Extracted data entries

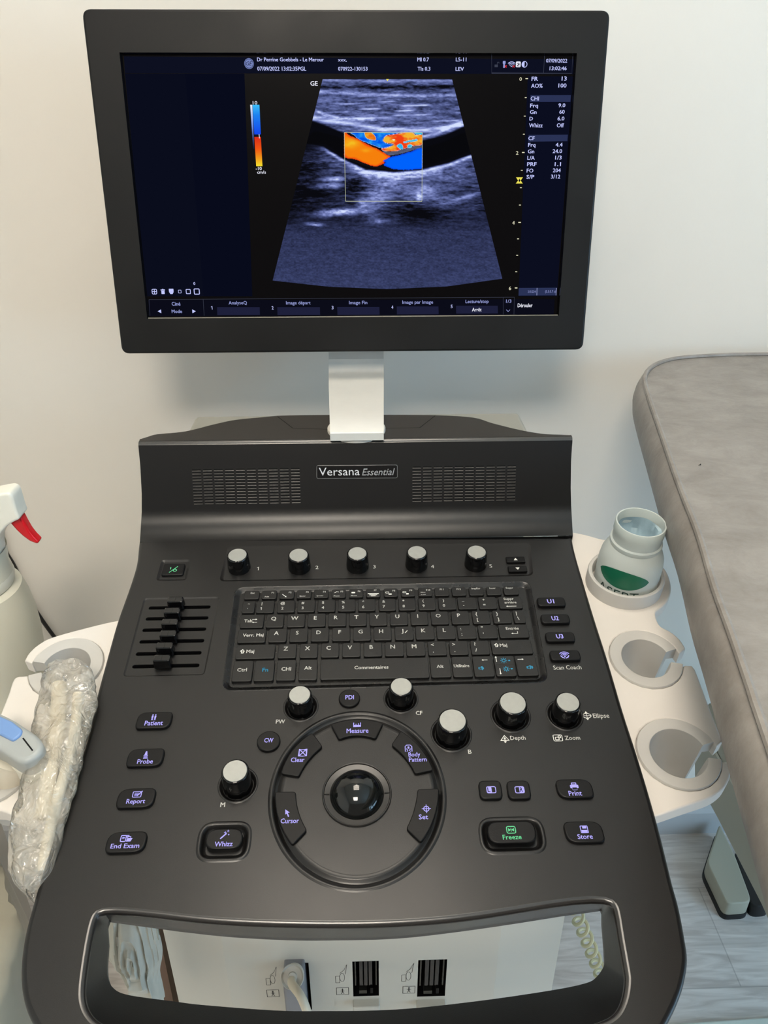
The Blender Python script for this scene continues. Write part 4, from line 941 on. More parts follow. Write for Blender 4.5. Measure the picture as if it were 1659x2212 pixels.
# dark vessel ground inside the box
tri_ = catmull(G([(105, 560), (105, 200), (330, 300), (560, 410), (740, 500), (860, 570), (1050, 560), (1240, 500), (1440, 420), (1440, 830), (1200, 870), (900, 850), (600, 810), (300, 720), (105, 640)]), 4)
m_ = inside(tri_, gx, gy); RGB = np.where(m_[..., None], RGB*.25+C_((14, 14, 18)), RGB)
gry = inside(G([(740, 500), (860, 540), (1050, 510), (1240, 460), (1440, 400), (1440, 460), (1240, 520), (1050, 575), (880, 600), (790, 560)]), gx, gy); RGB = np.where(gry[..., None], C_((84, 88, 112))*(.75+.5*fine[..., None]), RGB)
ob = lambda d: mixc((240, 66, 16), (246, 128, 12), d/5+.5*(n1-.5)*2)*1.0
yl = np.exp(-((gx-757)/16)**2-((gy-310)/9)**2)+.5*np.exp(-((gx-790)/10)**2-((gy-325)/4)**2)
fill([(95, 215), (200, 262), (350, 325), (520, 420), (700, 500), (830, 585), (890, 615), (800, 700), (770, 740), (640, 785), (480, 740), (300, 665), (95, 600)], lambda d: ob(d)*(1-.8*np.clip(yl*(.5+n2), 0, 1)[..., None])+C_((244, 205, 40))*(.8*np.clip(yl*(.5+n2), 0, 1)[..., None]))
fill([(1450, 478), (1250, 530), (1050, 590), (900, 625), (775, 690), (810, 715), (785, 765), (930, 825), (1100, 842), (1300, 838), (1450, 795)], lambda d: mixc((10, 70, 225), (0, 98, 252), d/3+n1-.5))
fill([(262, 200), (960, 200), (1000, 228), (860, 245), (820, 265), (765, 335), (820, 390), (930, 405), (905, 440), (830, 462), (740, 475), (640, 440), (370, 330), (285, 262)], lambda d: mixc((0, 84, 235), (40, 165, 240), (n2-.45)*2.2+.2), (170, 190, 240))
fill([(455, 195), (560, 200), (630, 265), (652, 325), (610, 342), (480, 300)], lambda d: mixc((235, 110, 20), (238, 170, 40), (n2-.4)*3), (190, 235, 245))
fill([(1190, 200), (1290, 215), (1320, 250), (1450, 255), (1450, 405), (1290, 440), (1150, 480), (1050, 505), (1000, 525), (830, 528), (735, 490), (830, 466), (945, 425), (930, 398), (820, 385), (775, 340), (820, 265), (950, 240)], lambda d: mixc((238, 62, 20), (243, 178, 48), (n1-.45)*4+.2), (240, 200, 225))
for P in ([(1300, 205), (1350, 240), (1440, 240), (1450, 200)], [(1120, 365), (1200, 345), (1330, 320), (1360, 335), (1330, 360), (1200, 375), (1130, 385)], [(1005, 440), (1060, 395), (1100, 420), (1115, 490), (1060, 490)], [(1185, 440), (1225, 405), (1275, 430), (1240, 465), (1195, 465)]):
    fill(P, lambda d: mixc((30, 150, 225), (70, 205, 235), n2), (180, 240, 245))
fill([(930, 330), (955, 320), (975, 330), (950, 345)], lambda d: mixc((250, 250, 210), (250, 250, 210), n1))
keep = RGB.copy()
# doppler colours only live inside the box
base = np.stack([np.interp(I, ramp_x, ramp[:, j]) for j in range(3)], -1)
RGB = np.where(box[..., None], keep, base)
# dark vessel on both sides of the box
for P in ([(912, 322), (960, 304), (1003, 285), (1010, 300), (1016, 326), (975, 343), (912, 358)], [(662, 300), (676, 284), (700, 286), (744, 302), (744, 340), (704, 314), (660, 312)]):
    P = catmull(P, 4); m = inside(P, jx, jy) & ~box; d = pdist(P, gx, gy); k = np.clip(d/3, 0, 1)*m; RGB = RGB*(1-.88*k[..., None])+C_((8, 8, 11))*(.88*k[..., None])
lin = np.where(RGB <= .04045, RGB/12.92, ((RGB+.055)/1.055)**2.4)
pts = []
ro = S.n
Xr = (gx-CX)/F_PX; Yr = (gy-CY)/F_PX
wl = LAY*2.0; num = (S.o+S.n*wl-CAM).dot(S.n)
dirs = [FW[i]+RT[i]*Xr-UP[i]*Yr for i in range(3)]
den = sum(dirs[i]*S.n[i] for i in range(3)); tt = num/den
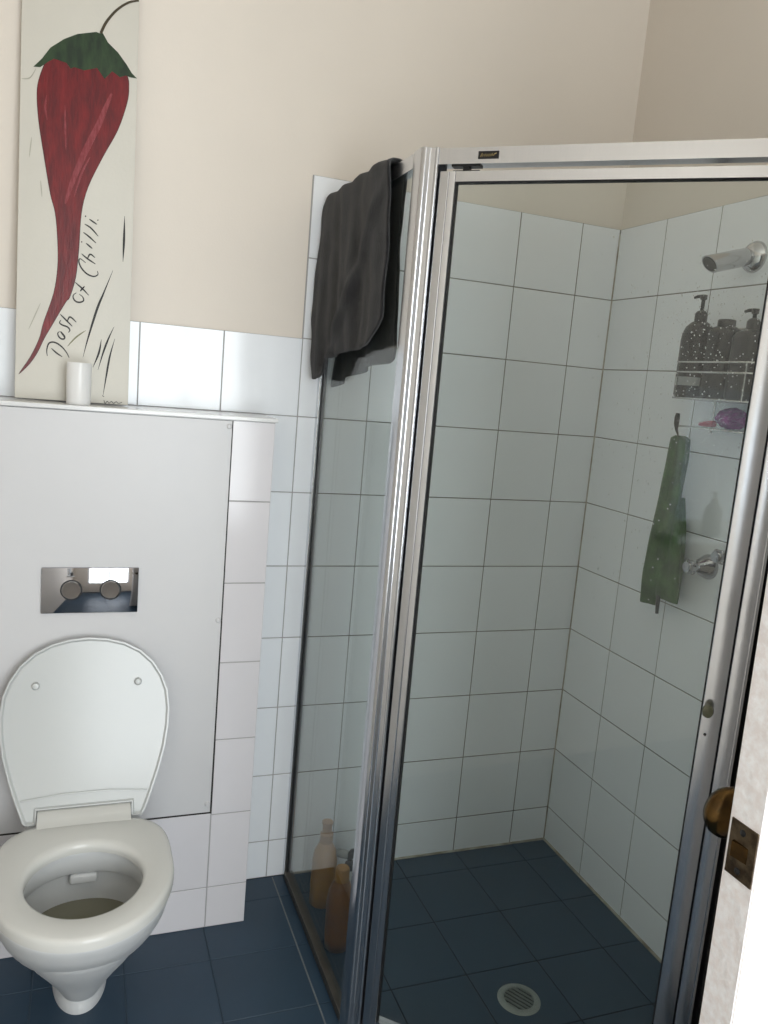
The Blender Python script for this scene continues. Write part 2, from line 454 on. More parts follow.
# ================================================================== TOILET
TX = -1.415
toilet = thing('toilet', 'white toilet with raised seat lid on a narrow pedestal before the cistern box', 'toilet', (TX, -0.40, 0))
def dring(z, w, yf, yb, n=56, pb=3.2, cy=None):
    """D shaped plan ring: round towards the front (-y), squarer at the back"""
    if cy is None: cy = yb + (yf-yb)*0.46
    out = []
    for k in range(n):
        t = 2*math.pi*k/n
        c, s = math.cos(t), math.sin(t)
        if s < 0:    # front
            x = w*math.copysign(abs(c)**0.95, c); y = cy + (cy-yf)*s
        else:
            e = 2.0/pb
            x = w*math.copysign(abs(c)**e, c); y = cy + (yb-cy)*abs(s)**e
        out.append((TX+x, y, z))
    return out
outer = [(0.0, 0.059, -0.392, -0.176), (0.012, 0.059, -0.392, -0.176), (0.03, 0.057, -0.388, -0.176), (0.07, 0.056, -0.386, -0.176), (0.10, 0.058, -0.390, -0.176),
         (0.125, 0.066, -0.408, -0.176), (0.15, 0.080, -0.440, -0.176), (0.18, 0.099, -0.486, -0.176), (0.21, 0.116, -0.530, -0.176), (0.25, 0.135, -0.585, -0.176), (0.29, 0.149, -0.630, -0.176),
         (0.335, 0.160, -0.672, -0.176), (0.365, 0.165, -0.692, -0.176), (0.385, 0.1675, -0.701, -0.176), (0.3935, 0.166, -0.699, -0.178), (0.3965, 0.162, -0.694, -0.182)]
def dense(tab, sub=4):
    out = []
    for i in range(len(tab)-1):
        p0 = tab[max(i-1, 0)]; p1 = tab[i]; p2 = tab[i+1]; p3 = tab[min(i+2, len(tab)-1)]
        for s in range(sub):
            t = s/sub
            out.append(tuple(0.5*(2*b + (c-a)*t + (2*a-5*b+4*c-d)*t*t + (3*b-a-3*c+d)*t**3) for a, b, c, d in zip(p0, p1, p2, p3)))
    return out + [tab[-1]]
rings = []
for z, w, yf, yb in dense(outer):
    fr = 0.46 + 0.16*min(1, max(0, (z-0.08)/0.14))
    rings.append(dring(z, w, yf, yb, pb=3.2-1.3*min(1, max(0, (z-0.08)/0.2)), cy=yb+(yf-yb)*fr))
inner = [(0.3965, 0.118, -0.650, -0.392), (0.392, 0.115, -0.648, -0.397), (0.375, 0.114, -0.647, -0.398), (0.346, 0.115, -0.648, -0.398), (0.341, 0.119, -0.652, -0.393), (0.339, 0.132, -0.664, -0.376), (0.334, 0.134, -0.665, -0.374),
         (0.30, 0.124, -0.645, -0.375), (0.25, 0.104, -0.605, -0.378), (0.20, 0.080, -0.558, -0.385), (0.15, 0.055, -0.515, -0.40), (0.11, 0.035, -0.485, -0.42)]
rings += [dring(z, w, yf, yb, pb=2.2) for z, w, yf, yb in inner]
bm = bmesh.new(); loft(bm, rings)
pan = obj('pan', bm, M_porc, toilet, 50)
bm = bmesh.new()
bm.faces.new([bm.verts.new(p) for p in dring(0.268, 0.1105, -0.6185, -0.3770, pb=2.2)])
obj('water', bm, M_water, toilet)
# flush outlet under the back rim
bm = bmesh.new(); box(bm, (TX-0.028, -0.401, 0.318), (TX+0.028, -0.370, 0.3405), 0.006, 3)
obj('flush_outlet', bm, M_porc, pan, 50)

# seat ring: rounded section swept between outer and inner egg outlines
def egg(ax, yf, yb, cy, n=72, pb=2.4):
    o = []
    for k in range(n):
        t = 2*math.pi*k/n; c, s = math.cos(t), math.sin(t)
        if s < 0: o.append((TX+ax*c, cy+(cy-yf)*s))
        else:
            e = 2.0/pb; o.append((TX+ax*math.copysign(abs(c)**e, c), cy+(yb-cy)*abs(s)**e))
    return o
so = egg(0.1715, -0.716, -0.318, -0.505, pb=3.8)
si = egg(0.1085, -0.651, -0.413, -0.530, pb=2.0)
sec = [(0.0, 0.3985), (0.0, 0.410), (0.015, 0.4155), (0.06, 0.4200), (0.16, 0.4222), (0.5, 0.4235), (0.86, 0.4222), (0.95, 0.4195), (0.99, 0.414), (1.0, 0.407), (0.99, 0.3985)]
bm = bmesh.new()
vr = [[bm.verts.new((o[0]+(i[0]-o[0])*f, o[1]+(i[1]-o[1])*f, z)) for f, z in sec] for o, i in zip(so, si)]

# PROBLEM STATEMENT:
Show every line from the entries above in which the word "More" appears.

# SOLUTION:
The Blender Python script for this scene continues. Write part 4, from line 941 on. More parts follow. Write for Blender 4.5. Measure the picture as if it were 1659x2212 pixels.
The Blender Python script for this scene continues. Write part 2, from line 454 on. More parts follow.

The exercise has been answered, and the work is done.